Companies with science-based targets or that committed to setting science-based targets represented 39% of global market valuation in 2023. SBTi is currently the only available label validating corporate reduction targets.
Yet, the SBTi label suffers a few limitations :
First, SBTi sector-specific reduction levels are derived on the IEA’s net zero scenario. The IEA’s scenario is a proposal of a roadmap to reach net zero by 2050 by the International Energy Agency. It includes arbitrary decisions that have not been subjected to democratic debate. (Tilsted et al, 2023)
Second, if all companies set SBTi-approved targets and reduced their emissions accordingly, global warming still wouldn’t be limited to 1.5°C. This is because SBTi offers a lot of options to companies, including some that allow their absolute emissions to grow.

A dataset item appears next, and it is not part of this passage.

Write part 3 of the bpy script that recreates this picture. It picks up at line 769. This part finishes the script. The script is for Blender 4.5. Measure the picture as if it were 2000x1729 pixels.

If all companies choose the least ambitious targets available to them in the SBT framework, we would exceed our remaining carbon budget. (Bjorn et al, 2021)
Third, major corporations often fall short of their targets, and it's unclear whether all SBTi-approved companies actually have a reduction strategy to meet their objectives. (Gieskam et al, 2021; Carbon Market Watch, Corporate responsibility monitor)
Conclusion
While the science concludes it is in our own interest to limit global warming to 1.5°C or 2°C and most countries accepted this as an objective by signing the Paris Agreement, implemented policies and policy promises fall short of meeting the necessary reduction levels. These policies are nevertheless necessary to ensure a just and democratic transition. In their absence, voluntary corporate initiatives such as the SBTi fill the void, but they can be insufficient and are somewhat arbitrary. In the absence of an alternative, following SBTi recommendations can help set Paris Agreement compatible targets, but keep in mind its limitations!
The upcoming CSRD might help diversify the targets available for companies. It states “The undertaking shall state whether the GHG emission reduction targets are science-based and compatible with limiting global warming to 1.5°C. The undertaking shall state which framework and methodology has been used to determine these targets including whether they are derived using a sectoral decarbonization pathway what the underlying climate and policy scenarios are and whether the targets have been externally assured.”, suggesting other scenarios than the one picked by SBTi might be used by companies to justify their emissions targets. However, it remains unclear how this will be audited.